What you have to do
Retype the data that follows line by line, exactly, and leave its pictures out.

Dataset content
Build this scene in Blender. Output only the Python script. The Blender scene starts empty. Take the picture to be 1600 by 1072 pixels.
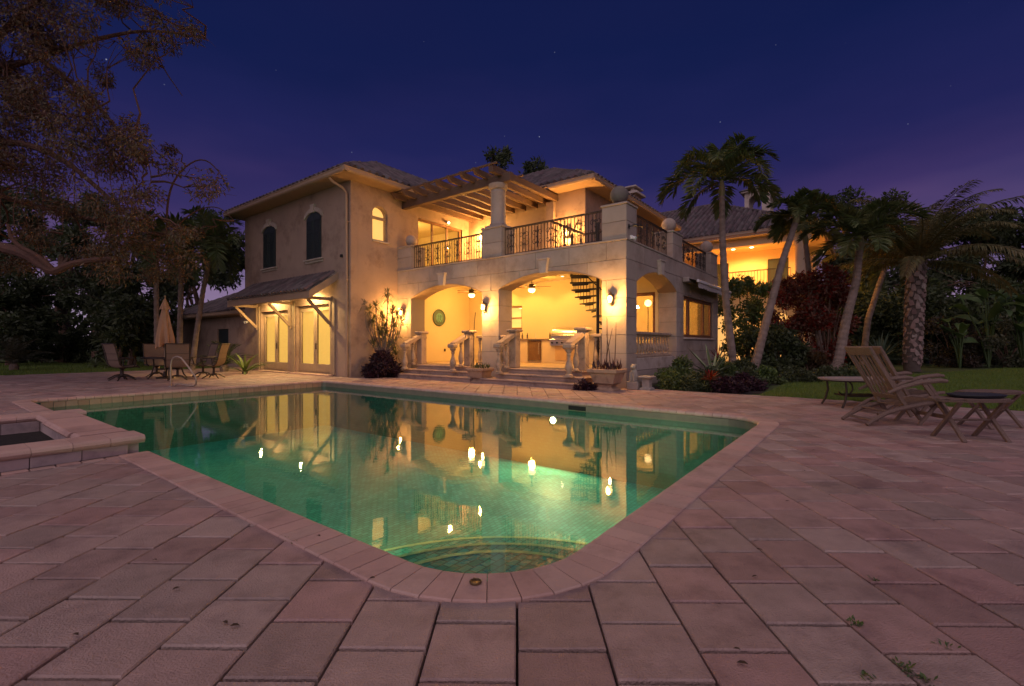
import bpy, math, random
import numpy as np
from mathutils import Matrix, Vector
R = math.radians
random.seed(7); rng = np.random.default_rng(7)
SC = bpy.context.scene
COL = SC.collection
# ------------------------------------------------------------------ camera
CAMH = 1.2
cam_d = bpy.data.cameras.new('camera'); cam = bpy.data.objects.new('camera', cam_d); COL.objects.link(cam)
cam.location = (0, 0, CAMH); cam.rotation_euler = (R(90), 0, 0)
cam_d.sensor_width = 36; cam_d.lens = 735/1600*36; cam_d.shift_y = 2/1600
cam_d.clip_start = .05; cam_d.clip_end = 2000
SC.camera = cam
# ------------------------------------------------------------------ world: dusk sky, deep blue above, lavender low down, a few stars
wd = bpy.data.worlds.new('World'); SC.world = wd; wd.use_nodes = True
nt = wd.node_tree; nt.nodes.clear()
def N(t, **k):
    n = nt.nodes.new(t)
    for a, b in k.items(): setattr(n, a, b)
    return n
L = lambda a, b: nt.links.new(a, b)
tc = N('ShaderNodeTexCoord'); sp = N('ShaderNodeSeparateXYZ'); L(tc.outputs['Generated'], sp.inputs[0])
ns = N('ShaderNodeTexNoise'); ns.inputs['Scale'].default_value = 2.6; ns.inputs['Detail'].default_value = 3
mp = N('ShaderNodeMapping'); mp.inputs['Scale'].default_value = (1, 1, 3.5); L(tc.outputs['Generated'], mp.inputs[0]); L(mp.outputs[0], ns.inputs['Vector'])
ad = N('ShaderNodeMath', operation='MULTIPLY_ADD'); ad.inputs[1].default_value = .16; L(ns.outputs['Fac'], ad.inputs[0])
ma = N('ShaderNodeMath', operation='SUBTRACT'); L(sp.outputs['Z'], ma.inputs[0]); ma.inputs[1].default_value = .08; L(ma.outputs[0], ad.inputs[2])
cr = N('ShaderNodeValToRGB'); L(ad.outputs[0], cr.inputs[0]); e = cr.color_ramp.elements
stops = [(0.0, (.28, .21, .28)), (.07, (.15, .115, .20)), (.15, (.060, .042, .115)), (.25, (.024, .019, .080)), (.35, (.0090, .0105, .060)), (.5, (.0034, .0070, .044)), (1.0, (.002, .004, .028))]
while len(e) < len(stops): e.new(.5)
for k, (p, c_) in enumerate(stops): e[k].position = p; e[k].color = (*c_, 1)
sky = N('ShaderNodeTexSky', sky_type='NISHITA'); sky.sun_disc = False; sky.sun_elevation = R(-4); sky.sun_rotation = R(195)
bg0 = N('ShaderNodeBackground'); L(sky.outputs[0], bg0.inputs[0]); bg0.inputs[1].default_value = .05
pk = N('ShaderNodeTexNoise'); pk.inputs['Scale'].default_value = 1.7; pk.inputs['Detail'].default_value = 2.5; L(mp.outputs[0], pk.inputs['Vector'])
pr = N('ShaderNodeMapRange'); L(pk.outputs['Fac'], pr.inputs[0]); pr.inputs[1].default_value = .45; pr.inputs[2].default_value = .75; pr.inputs[4].default_value = .45
mx = N('ShaderNodeMix', data_type='RGBA', blend_type='MIX'); L(pr.outputs[0], mx.inputs[0]); L(cr.outputs[0], mx.inputs[6])
tint = N('ShaderNodeMix', data_type='RGBA', blend_type='MULTIPLY'); tint.inputs[0].default_value = 1; L(cr.outputs[0], tint.inputs[6]); tint.inputs[7].default_value = (1.9, 1.15, 1.05, 1); L(tint.outputs[2], mx.inputs[7])
bg = N('ShaderNodeBackground'); L(mx.outputs[2], bg.inputs[0]); bg.inputs[1].default_value = 1.0
vo = N('ShaderNodeTexVoronoi'); vo.inputs['Scale'].default_value = 34; L(tc.outputs['Generated'], vo.inputs['Vector'])
st = N('ShaderNodeMapRange'); L(vo.outputs['Distance'], st.inputs[0]); st.inputs[1].default_value = .044; st.inputs[2].default_value = .012; st.inputs[3].default_value = 0; st.inputs[4].default_value = 1
sr = N('ShaderNodeSeparateColor'); L(vo.outputs['Color'], sr.inputs[0])
sg = N('ShaderNodeMapRange'); L(sr.outputs[0], sg.inputs[0]); sg.inputs[1].default_value = .42; sg.inputs[2].default_value = 1
sm = N('ShaderNodeMath', operation='MULTIPLY'); L(st.outputs[0], sm.inputs[0]); L(sg.outputs[0], sm.inputs[1])
bs = N('ShaderNodeBackground'); bs.inputs[0].default_value = (.8, .85, 1, 1); sm2 = N('ShaderNodeMath', operation='MULTIPLY'); sm2.inputs[1].default_value = .30; L(sm.outputs[0], sm2.inputs[0]); L(sm2.outputs[0], bs.inputs[1])
a1 = N('ShaderNodeAddShader'); a2 = N('ShaderNodeAddShader'); L(bg.outputs[0], a1.inputs[0]); L(bg0.outputs[0], a1.inputs[1]); L(a1.outputs[0], a2.inputs[0]); L(bs.outputs[0], a2.inputs[1])
ow = N('ShaderNodeOutputWorld'); L(a2.outputs[0], ow.inputs[0])
# ------------------------------------------------------------------ the last twilight glow behind the camera
sl = bpy.data.lights.new('twilight', 'SUN'); sl.energy = 1.02; sl.angle = R(100); sl.color = (1.0, .79, .85)
so = bpy.data.objects.new('twilight', sl); COL.objects.link(so)
so.rotation_euler = Vector((.25, 1.0, -.95)).to_track_quat('-Z', 'Y').to_euler()
vs = SC.view_settings; vs.view_transform = 'Standard'; vs.look = 'None'; vs.gamma = 1; vs.exposure = .62; vs.use_curve_mapping = False
cy = SC.cycles; cy.use_denoising = True; cy.max_bounces = 7; cy.diffuse_bounces = 3; cy.glossy_bounces = 4; cy.transmission_bounces = 4; cy.transparent_max_bounces = 12
cy.caustics_reflective = False; cy.caustics_refractive = False; cy.sample_clamp_indirect = 4; cy.use_light_tree = True
# ------------------------------------------------------------------ frames: house frame (a, b) is turned 52.6 deg from the camera's
TH = math.atan2(735, 562); CT, ST = math.cos(TH), math.sin(TH)
HM = Matrix.Rotation(TH, 4, 'Z')
def H(a, b, z=0): return Vector((CT*a-ST*b, ST*a+CT*b, z))
def GP(u, v, z=0):
    y = 735*(CAMH-z)/(v-538); return Vector(((u-800)/735*y, y, z))
def PX(u, v, y): return Vector(((u-800)/735*y, y, CAMH+(538-v)/735*y))
WM = {}
def place(o, world, parent=None):
    WM[o.name] = world.copy()
    if parent is not None:
        o.parent = parent; o.matrix_basis = WM[parent.name].inverted() @ world
    else: o.matrix_basis = world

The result
Build this scene in Blender. Output only the Python script. The Blender scene starts empty. Take the picture to be 1600 by 1072 pixels.
import bpy, math, random
import numpy as np
from mathutils import Matrix, Vector
R = math.radians
random.seed(7); rng = np.random.default_rng(7)
SC = bpy.context.scene
COL = SC.collection
# ------------------------------------------------------------------ camera
CAMH = 1.2
cam_d = bpy.data.cameras.new('camera'); cam = bpy.data.objects.new('camera', cam_d); COL.objects.link(cam)
cam.location = (0, 0, CAMH); cam.rotation_euler = (R(90), 0, 0)
cam_d.sensor_width = 36; cam_d.lens = 735/1600*36; cam_d.shift_y = 2/1600
cam_d.clip_start = .05; cam_d.clip_end = 2000
SC.camera = cam
# ------------------------------------------------------------------ world: dusk sky, deep blue above, lavender low down, a few stars
wd = bpy.data.worlds.new('World'); SC.world = wd; wd.use_nodes = True
nt = wd.node_tree; nt.nodes.clear()
def N(t, **k):
    n = nt.nodes.new(t)
    for a, b in k.items(): setattr(n, a, b)
    return n
L = lambda a, b: nt.links.new(a, b)
tc = N('ShaderNodeTexCoord'); sp = N('ShaderNodeSeparateXYZ'); L(tc.outputs['Generated'], sp.inputs[0])
ns = N('ShaderNodeTexNoise'); ns.inputs['Scale'].default_value = 2.6; ns.inputs['Detail'].default_value = 3
mp = N('ShaderNodeMapping'); mp.inputs['Scale'].default_value = (1, 1, 3.5); L(tc.outputs['Generated'], mp.inputs[0]); L(mp.outputs[0], ns.inputs['Vector'])
ad = N('ShaderNodeMath', operation='MULTIPLY_ADD'); ad.inputs[1].default_value = .16; L(ns.outputs['Fac'], ad.inputs[0])
ma = N('ShaderNodeMath', operation='SUBTRACT'); L(sp.outputs['Z'], ma.inputs[0]); ma.inputs[1].default_value = .08; L(ma.outputs[0], ad.inputs[2])
cr = N('ShaderNodeValToRGB'); L(ad.outputs[0], cr.inputs[0]); e = cr.color_ramp.elements
stops = [(0.0, (.28, .21, .28)), (.07, (.15, .115, .20)), (.15, (.060, .042, .115)), (.25, (.024, .019, .080)), (.35, (.0090, .0105, .060)), (.5, (.0034, .0070, .044)), (1.0, (.002, .004, .028))]
while len(e) < len(stops): e.new(.5)
for k, (p, c_) in enumerate(stops): e[k].position = p; e[k].color = (*c_, 1)
sky = N('ShaderNodeTexSky', sky_type='NISHITA'); sky.sun_disc = False; sky.sun_elevation = R(-4); sky.sun_rotation = R(195)
bg0 = N('ShaderNodeBackground'); L(sky.outputs[0], bg0.inputs[0]); bg0.inputs[1].default_value = .05
pk = N('ShaderNodeTexNoise'); pk.inputs['Scale'].default_value = 1.7; pk.inputs['Detail'].default_value = 2.5; L(mp.outputs[0], pk.inputs['Vector'])
pr = N('ShaderNodeMapRange'); L(pk.outputs['Fac'], pr.inputs[0]); pr.inputs[1].default_value = .45; pr.inputs[2].default_value = .75; pr.inputs[4].default_value = .45
mx = N('ShaderNodeMix', data_type='RGBA', blend_type='MIX'); L(pr.outputs[0], mx.inputs[0]); L(cr.outputs[0], mx.inputs[6])
tint = N('ShaderNodeMix', data_type='RGBA', blend_type='MULTIPLY'); tint.inputs[0].default_value = 1; L(cr.outputs[0], tint.inputs[6]); tint.inputs[7].default_value = (1.9, 1.15, 1.05, 1); L(tint.outputs[2], mx.inputs[7])
bg = N('ShaderNodeBackground'); L(mx.outputs[2], bg.inputs[0]); bg.inputs[1].default_value = 1.0
vo = N('ShaderNodeTexVoronoi'); vo.inputs['Scale'].default_value = 34; L(tc.outputs['Generated'], vo.inputs['Vector'])
st = N('ShaderNodeMapRange'); L(vo.outputs['Distance'], st.inputs[0]); st.inputs[1].default_value = .044; st.inputs[2].default_value = .012; st.inputs[3].default_value = 0; st.inputs[4].default_value = 1
sr = N('ShaderNodeSeparateColor'); L(vo.outputs['Color'], sr.inputs[0])
sg = N('ShaderNodeMapRange'); L(sr.outputs[0], sg.inputs[0]); sg.inputs[1].default_value = .42; sg.inputs[2].default_value = 1
sm = N('ShaderNodeMath', operation='MULTIPLY'); L(st.outputs[0], sm.inputs[0]); L(sg.outputs[0], sm.inputs[1])
bs = N('ShaderNodeBackground'); bs.inputs[0].default_value = (.8, .85, 1, 1); sm2 = N('ShaderNodeMath', operation='MULTIPLY'); sm2.inputs[1].default_value = .30; L(sm.outputs[0], sm2.inputs[0]); L(sm2.outputs[0], bs.inputs[1])
a1 = N('ShaderNodeAddShader'); a2 = N('ShaderNodeAddShader'); L(bg.outputs[0], a1.inputs[0]); L(bg0.outputs[0], a1.inputs[1]); L(a1.outputs[0], a2.inputs[0]); L(bs.outputs[0], a2.inputs[1])
ow = N('ShaderNodeOutputWorld'); L(a2.outputs[0], ow.inputs[0])
# ------------------------------------------------------------------ the last twilight glow behind the camera
sl = bpy.data.lights.new('twilight', 'SUN'); sl.energy = 1.02; sl.angle = R(100); sl.color = (1.0, .79, .85)
so = bpy.data.objects.new('twilight', sl); COL.objects.link(so)
so.rotation_euler = Vector((.25, 1.0, -.95)).to_track_quat('-Z', 'Y').to_euler()
vs = SC.view_settings; vs.view_transform = 'Standard'; vs.look = 'None'; vs.gamma = 1; vs.exposure = .62; vs.use_curve_mapping = False
cy = SC.cycles; cy.use_denoising = True; cy.max_bounces = 7; cy.diffuse_bounces = 3; cy.glossy_bounces = 4; cy.transmission_bounces = 4; cy.transparent_max_bounces = 12
cy.caustics_reflective = False; cy.caustics_refractive = False; cy.sample_clamp_indirect = 4; cy.use_light_tree = True
# ------------------------------------------------------------------ frames: house frame (a, b) is turned 52.6 deg from the camera's
TH = math.atan2(735, 562); CT, ST = math.cos(TH), math.sin(TH)
HM = Matrix.Rotation(TH, 4, 'Z')
def H(a, b, z=0): return Vector((CT*a-ST*b, ST*a+CT*b, z))
def GP(u, v, z=0):
    y = 735*(CAMH-z)/(v-538); return Vector(((u-800)/735*y, y, z))
def PX(u, v, y): return Vector(((u-800)/735*y, y, CAMH+(538-v)/735*y))
WM = {}
def place(o, world, parent=None):
    WM[o.name] = world.copy()
    if parent is not None:
        o.parent = parent; o.matrix_basis = WM[parent.name].inverted() @ world
    else: o.matrix_basis = world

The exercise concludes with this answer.